● **What this task involves**: Copy nothing but the lines below running from the line containing "by 1493 pixels." through the line containing "if kk not in", both end lines included.
─── Provided records ───
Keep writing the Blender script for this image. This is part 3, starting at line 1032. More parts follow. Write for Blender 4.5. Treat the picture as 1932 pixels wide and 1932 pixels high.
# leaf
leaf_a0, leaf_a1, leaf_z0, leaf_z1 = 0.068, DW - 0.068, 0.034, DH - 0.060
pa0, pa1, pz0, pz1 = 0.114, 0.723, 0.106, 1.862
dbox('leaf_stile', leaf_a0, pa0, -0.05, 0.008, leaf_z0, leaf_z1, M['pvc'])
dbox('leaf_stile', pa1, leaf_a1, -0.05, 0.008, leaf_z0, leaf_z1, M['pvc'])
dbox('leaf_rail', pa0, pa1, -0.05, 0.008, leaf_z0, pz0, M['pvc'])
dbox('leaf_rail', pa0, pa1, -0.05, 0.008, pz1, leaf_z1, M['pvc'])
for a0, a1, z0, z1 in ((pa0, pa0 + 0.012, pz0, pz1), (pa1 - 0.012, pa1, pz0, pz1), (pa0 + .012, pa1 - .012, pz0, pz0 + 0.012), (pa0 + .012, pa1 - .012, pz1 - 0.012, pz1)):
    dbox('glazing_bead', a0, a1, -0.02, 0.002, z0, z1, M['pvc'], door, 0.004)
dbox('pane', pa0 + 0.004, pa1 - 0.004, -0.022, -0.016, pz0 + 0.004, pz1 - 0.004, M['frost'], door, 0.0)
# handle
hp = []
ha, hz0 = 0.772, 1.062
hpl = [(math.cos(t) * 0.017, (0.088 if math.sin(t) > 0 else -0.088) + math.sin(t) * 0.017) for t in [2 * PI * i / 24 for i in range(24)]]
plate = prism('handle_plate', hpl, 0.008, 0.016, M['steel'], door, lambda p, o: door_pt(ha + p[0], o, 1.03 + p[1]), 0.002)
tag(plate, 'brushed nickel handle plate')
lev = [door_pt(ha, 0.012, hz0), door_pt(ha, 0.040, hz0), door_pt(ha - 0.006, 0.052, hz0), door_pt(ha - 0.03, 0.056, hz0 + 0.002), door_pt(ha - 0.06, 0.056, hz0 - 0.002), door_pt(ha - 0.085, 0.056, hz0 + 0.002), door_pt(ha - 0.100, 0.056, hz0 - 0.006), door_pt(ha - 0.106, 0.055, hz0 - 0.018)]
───
─── Provided records ───
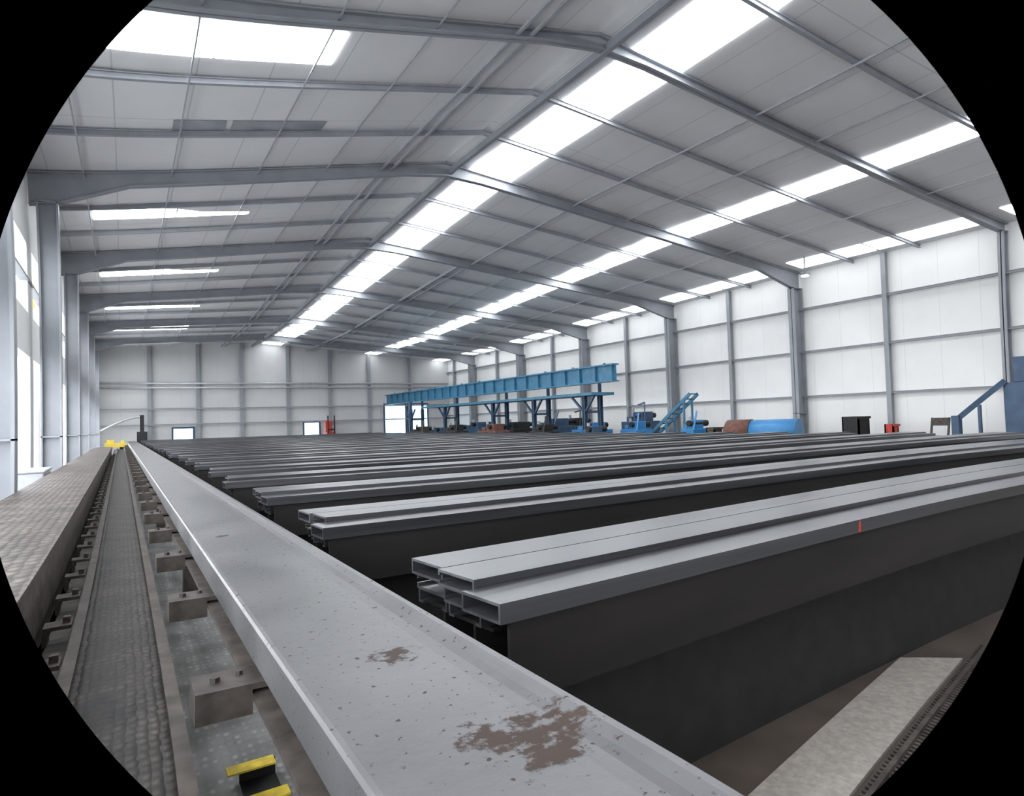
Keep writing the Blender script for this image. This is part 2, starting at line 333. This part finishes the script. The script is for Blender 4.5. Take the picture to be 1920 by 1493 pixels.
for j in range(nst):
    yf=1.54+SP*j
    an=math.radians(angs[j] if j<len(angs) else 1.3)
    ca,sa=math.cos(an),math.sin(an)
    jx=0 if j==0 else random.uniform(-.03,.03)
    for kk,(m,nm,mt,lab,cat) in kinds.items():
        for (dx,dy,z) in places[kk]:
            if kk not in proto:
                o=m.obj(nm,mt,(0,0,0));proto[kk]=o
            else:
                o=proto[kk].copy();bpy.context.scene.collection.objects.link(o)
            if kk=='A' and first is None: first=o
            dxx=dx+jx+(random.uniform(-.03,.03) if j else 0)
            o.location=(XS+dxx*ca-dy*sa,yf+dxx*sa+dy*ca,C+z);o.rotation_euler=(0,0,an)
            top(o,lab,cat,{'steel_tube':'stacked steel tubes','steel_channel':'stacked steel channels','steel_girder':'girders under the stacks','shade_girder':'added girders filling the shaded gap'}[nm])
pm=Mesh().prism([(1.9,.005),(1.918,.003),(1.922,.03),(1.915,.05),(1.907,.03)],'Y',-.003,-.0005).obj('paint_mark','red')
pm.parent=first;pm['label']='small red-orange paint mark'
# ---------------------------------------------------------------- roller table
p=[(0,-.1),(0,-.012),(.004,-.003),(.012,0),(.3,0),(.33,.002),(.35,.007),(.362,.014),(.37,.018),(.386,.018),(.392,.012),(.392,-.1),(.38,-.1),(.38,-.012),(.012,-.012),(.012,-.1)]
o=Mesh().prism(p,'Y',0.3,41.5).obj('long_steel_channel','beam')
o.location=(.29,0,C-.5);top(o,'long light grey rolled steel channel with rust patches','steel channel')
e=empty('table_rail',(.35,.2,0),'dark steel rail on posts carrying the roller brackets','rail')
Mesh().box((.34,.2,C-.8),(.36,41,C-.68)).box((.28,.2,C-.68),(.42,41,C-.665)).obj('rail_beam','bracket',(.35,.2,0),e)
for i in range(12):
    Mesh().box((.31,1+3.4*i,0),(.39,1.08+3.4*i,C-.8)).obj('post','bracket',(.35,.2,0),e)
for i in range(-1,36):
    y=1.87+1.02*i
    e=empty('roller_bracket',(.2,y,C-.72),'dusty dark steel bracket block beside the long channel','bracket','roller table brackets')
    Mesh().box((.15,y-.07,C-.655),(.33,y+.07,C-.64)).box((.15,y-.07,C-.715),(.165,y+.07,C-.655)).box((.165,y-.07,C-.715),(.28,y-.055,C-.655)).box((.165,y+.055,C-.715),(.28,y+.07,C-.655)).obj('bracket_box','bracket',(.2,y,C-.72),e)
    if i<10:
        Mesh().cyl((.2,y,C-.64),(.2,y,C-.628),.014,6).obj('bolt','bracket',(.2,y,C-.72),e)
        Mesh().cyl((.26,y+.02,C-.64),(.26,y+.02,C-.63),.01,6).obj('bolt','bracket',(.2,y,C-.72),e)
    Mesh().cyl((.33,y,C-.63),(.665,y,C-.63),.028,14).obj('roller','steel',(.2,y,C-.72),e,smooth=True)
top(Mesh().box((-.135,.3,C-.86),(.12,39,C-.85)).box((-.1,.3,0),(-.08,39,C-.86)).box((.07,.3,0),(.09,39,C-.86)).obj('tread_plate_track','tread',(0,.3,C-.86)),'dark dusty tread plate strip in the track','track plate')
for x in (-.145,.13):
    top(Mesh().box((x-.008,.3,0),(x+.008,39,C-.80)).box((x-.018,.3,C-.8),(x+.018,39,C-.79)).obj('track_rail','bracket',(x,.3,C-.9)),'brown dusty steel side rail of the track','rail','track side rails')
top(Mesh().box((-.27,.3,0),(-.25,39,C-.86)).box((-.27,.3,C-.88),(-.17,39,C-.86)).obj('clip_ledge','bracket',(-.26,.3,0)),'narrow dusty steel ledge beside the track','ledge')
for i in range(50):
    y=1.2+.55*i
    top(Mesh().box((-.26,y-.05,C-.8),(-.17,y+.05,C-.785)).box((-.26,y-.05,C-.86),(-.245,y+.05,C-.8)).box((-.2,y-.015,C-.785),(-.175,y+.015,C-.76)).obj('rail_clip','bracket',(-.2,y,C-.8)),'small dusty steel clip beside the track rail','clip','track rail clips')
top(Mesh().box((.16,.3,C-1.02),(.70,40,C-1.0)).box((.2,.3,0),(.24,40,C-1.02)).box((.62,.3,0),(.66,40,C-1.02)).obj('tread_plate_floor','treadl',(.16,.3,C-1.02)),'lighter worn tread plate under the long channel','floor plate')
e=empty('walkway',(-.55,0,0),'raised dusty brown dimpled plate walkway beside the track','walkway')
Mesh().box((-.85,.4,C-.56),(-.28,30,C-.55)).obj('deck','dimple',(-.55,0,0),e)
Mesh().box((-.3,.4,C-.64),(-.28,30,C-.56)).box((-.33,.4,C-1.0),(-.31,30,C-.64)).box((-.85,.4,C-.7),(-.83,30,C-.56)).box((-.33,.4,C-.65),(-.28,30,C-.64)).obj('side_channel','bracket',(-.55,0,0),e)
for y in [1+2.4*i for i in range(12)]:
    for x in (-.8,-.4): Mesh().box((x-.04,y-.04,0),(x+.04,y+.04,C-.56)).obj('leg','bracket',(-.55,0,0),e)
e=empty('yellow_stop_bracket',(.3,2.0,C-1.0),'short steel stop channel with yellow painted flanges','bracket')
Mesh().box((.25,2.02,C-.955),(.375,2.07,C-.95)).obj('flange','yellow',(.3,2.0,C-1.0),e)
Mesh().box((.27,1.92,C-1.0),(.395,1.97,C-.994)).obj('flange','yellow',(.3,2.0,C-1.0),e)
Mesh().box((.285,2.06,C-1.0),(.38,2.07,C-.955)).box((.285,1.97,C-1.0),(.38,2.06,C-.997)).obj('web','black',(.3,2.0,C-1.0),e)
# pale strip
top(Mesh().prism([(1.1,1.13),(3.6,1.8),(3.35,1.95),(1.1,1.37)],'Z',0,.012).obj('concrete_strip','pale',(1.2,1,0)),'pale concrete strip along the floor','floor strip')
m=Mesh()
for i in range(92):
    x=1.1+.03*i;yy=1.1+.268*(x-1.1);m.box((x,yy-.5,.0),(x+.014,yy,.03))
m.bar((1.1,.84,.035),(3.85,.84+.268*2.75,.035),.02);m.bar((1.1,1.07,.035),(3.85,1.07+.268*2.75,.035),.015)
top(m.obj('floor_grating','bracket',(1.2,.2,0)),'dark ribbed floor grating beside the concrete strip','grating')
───
─── Provided records ───
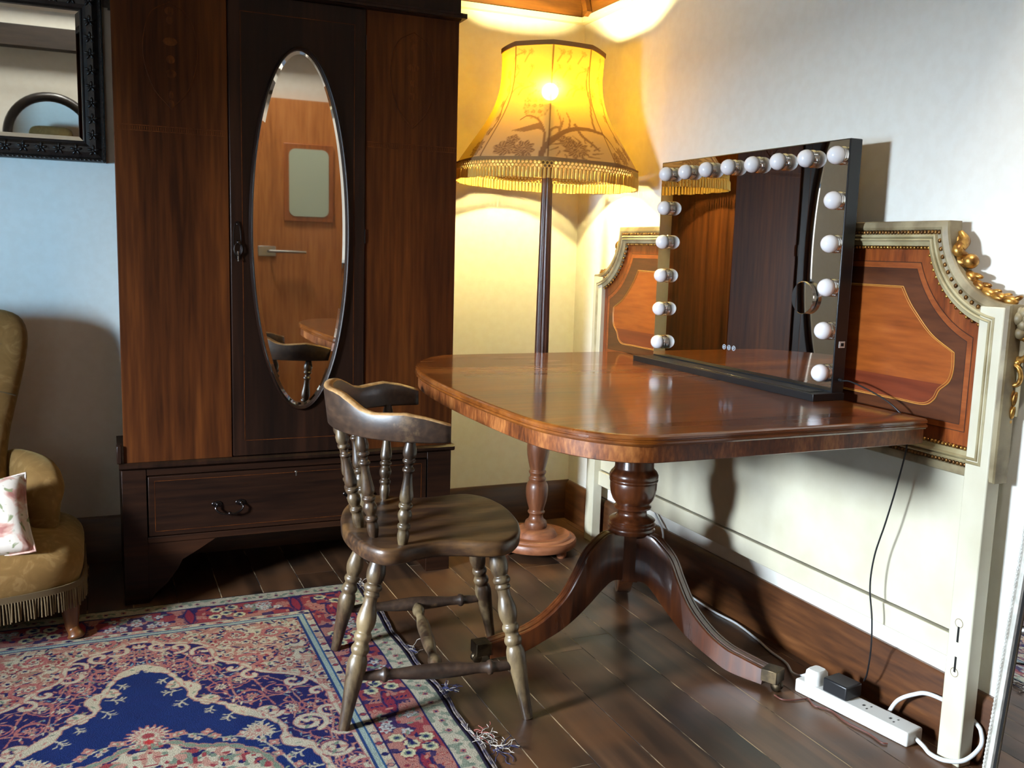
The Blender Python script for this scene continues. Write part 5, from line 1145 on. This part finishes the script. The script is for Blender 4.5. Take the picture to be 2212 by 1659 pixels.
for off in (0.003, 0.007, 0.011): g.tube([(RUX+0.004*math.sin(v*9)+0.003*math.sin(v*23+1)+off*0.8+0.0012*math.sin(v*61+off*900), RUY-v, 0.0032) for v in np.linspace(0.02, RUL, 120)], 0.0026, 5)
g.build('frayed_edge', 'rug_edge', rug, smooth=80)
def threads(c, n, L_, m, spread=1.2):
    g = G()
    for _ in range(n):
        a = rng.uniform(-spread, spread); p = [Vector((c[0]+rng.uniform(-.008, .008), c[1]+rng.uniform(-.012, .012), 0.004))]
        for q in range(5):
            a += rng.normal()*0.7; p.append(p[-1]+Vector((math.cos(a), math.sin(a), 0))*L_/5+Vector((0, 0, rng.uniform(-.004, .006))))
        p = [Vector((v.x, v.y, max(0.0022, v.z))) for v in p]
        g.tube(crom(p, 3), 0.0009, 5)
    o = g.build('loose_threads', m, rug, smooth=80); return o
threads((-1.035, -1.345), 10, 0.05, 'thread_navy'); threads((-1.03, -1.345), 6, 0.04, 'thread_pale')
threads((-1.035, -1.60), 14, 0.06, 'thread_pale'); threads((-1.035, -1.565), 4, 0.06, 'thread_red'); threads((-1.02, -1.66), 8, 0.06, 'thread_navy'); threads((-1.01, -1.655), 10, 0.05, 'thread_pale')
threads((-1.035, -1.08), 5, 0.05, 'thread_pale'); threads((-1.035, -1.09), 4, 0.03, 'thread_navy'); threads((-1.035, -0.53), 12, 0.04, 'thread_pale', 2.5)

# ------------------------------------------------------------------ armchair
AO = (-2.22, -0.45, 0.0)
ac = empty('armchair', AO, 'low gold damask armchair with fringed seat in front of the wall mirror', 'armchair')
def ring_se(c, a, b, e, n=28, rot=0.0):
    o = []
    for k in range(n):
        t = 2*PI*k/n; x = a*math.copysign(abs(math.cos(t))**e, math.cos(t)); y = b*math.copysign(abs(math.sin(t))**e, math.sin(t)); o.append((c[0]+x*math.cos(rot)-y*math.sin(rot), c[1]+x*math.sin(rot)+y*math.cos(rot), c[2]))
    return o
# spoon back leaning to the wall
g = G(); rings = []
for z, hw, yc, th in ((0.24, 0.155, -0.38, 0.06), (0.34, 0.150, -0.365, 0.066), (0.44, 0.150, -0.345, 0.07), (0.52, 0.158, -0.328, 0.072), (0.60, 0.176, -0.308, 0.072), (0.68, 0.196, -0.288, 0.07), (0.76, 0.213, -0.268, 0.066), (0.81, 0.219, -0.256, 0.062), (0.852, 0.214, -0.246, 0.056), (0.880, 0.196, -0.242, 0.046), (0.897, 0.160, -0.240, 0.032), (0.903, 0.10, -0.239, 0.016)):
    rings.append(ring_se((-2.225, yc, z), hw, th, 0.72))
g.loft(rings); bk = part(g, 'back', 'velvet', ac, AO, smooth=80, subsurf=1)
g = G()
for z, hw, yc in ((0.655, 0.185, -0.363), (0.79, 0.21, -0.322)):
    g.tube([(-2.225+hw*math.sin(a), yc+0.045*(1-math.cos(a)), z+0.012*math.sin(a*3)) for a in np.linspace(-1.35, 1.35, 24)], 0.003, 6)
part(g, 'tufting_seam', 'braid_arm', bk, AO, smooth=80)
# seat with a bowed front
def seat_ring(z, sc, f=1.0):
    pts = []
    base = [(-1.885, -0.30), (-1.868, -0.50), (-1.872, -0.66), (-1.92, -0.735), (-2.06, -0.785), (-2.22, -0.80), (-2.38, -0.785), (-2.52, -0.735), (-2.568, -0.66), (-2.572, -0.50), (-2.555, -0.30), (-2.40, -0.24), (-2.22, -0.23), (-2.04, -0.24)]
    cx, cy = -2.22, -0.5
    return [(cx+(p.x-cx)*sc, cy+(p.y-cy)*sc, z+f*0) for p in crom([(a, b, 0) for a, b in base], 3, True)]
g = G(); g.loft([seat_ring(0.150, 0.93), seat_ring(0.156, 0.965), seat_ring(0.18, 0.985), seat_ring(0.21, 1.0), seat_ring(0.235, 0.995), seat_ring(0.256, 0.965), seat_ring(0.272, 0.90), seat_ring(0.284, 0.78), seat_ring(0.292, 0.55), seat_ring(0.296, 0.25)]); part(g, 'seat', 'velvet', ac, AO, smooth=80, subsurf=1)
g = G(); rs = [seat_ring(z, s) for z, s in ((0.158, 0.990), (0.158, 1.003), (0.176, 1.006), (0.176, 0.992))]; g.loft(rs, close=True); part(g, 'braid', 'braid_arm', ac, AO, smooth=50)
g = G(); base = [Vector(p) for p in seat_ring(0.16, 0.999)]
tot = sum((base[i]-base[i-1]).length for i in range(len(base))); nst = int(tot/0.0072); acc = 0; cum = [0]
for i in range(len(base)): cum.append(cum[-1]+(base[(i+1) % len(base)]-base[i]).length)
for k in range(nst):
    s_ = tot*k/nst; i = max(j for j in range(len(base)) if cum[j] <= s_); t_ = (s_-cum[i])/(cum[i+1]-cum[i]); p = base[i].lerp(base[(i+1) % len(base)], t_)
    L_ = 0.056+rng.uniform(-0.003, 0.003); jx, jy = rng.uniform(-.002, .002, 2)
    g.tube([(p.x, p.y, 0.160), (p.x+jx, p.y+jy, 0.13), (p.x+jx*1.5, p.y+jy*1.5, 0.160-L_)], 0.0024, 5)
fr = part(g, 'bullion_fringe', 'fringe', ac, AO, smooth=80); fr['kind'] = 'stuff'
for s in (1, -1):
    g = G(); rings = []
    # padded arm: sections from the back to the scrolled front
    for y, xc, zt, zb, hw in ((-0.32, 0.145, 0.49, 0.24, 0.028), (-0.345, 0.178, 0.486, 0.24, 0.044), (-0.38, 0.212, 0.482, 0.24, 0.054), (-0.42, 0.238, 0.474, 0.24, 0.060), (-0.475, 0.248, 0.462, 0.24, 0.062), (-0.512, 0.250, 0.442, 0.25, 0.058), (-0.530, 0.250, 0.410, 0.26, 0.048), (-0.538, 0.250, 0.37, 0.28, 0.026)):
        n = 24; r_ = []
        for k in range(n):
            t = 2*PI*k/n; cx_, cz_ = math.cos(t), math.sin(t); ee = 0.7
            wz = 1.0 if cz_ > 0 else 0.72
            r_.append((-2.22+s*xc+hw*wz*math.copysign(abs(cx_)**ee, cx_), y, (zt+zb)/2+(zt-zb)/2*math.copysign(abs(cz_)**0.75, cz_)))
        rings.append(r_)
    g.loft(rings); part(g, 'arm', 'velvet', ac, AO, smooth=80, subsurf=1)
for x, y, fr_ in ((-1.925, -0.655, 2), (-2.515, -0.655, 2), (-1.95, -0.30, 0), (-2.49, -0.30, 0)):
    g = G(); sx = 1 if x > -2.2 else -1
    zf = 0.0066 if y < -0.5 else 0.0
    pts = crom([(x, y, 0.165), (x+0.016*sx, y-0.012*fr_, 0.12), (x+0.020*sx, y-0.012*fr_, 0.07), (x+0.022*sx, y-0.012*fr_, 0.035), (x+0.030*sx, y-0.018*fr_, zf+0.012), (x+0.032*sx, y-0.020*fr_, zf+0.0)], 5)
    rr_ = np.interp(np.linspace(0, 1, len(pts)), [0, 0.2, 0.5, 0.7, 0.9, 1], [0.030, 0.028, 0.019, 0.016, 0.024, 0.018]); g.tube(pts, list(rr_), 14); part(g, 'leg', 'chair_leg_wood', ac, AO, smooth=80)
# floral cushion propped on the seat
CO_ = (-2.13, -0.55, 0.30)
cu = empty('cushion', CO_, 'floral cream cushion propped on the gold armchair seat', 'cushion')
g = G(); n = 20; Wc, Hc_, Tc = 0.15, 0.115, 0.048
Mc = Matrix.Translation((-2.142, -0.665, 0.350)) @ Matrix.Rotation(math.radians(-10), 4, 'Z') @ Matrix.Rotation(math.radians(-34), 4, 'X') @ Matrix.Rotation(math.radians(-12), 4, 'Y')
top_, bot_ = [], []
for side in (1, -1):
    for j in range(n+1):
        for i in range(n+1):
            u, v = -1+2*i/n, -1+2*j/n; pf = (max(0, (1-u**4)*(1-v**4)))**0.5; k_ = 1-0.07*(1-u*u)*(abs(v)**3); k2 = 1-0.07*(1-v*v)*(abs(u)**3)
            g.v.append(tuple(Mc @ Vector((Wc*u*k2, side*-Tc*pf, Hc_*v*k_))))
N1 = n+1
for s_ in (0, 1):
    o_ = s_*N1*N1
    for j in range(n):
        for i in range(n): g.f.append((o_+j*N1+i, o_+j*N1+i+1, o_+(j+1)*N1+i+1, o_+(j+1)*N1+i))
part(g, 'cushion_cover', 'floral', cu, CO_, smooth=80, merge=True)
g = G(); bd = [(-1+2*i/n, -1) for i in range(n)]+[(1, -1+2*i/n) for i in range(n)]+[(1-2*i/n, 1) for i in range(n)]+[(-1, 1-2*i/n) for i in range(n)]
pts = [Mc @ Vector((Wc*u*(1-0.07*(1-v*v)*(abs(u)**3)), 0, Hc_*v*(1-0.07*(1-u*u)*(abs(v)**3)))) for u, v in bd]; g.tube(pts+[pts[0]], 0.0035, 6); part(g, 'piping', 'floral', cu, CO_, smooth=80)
───
● **Task solution**:
Keep writing the Blender script for this image. This is part 2, starting at line 333. This part finishes the script. The script is for Blender 4.5. Take the picture to be 1920 by 1493 pixels.
for j in range(nst):
    yf=1.54+SP*j
    an=math.radians(angs[j] if j<len(angs) else 1.3)
    ca,sa=math.cos(an),math.sin(an)
    jx=0 if j==0 else random.uniform(-.03,.03)
    for kk,(m,nm,mt,lab,cat) in kinds.items():
        for (dx,dy,z) in places[kk]:
            if kk not in proto:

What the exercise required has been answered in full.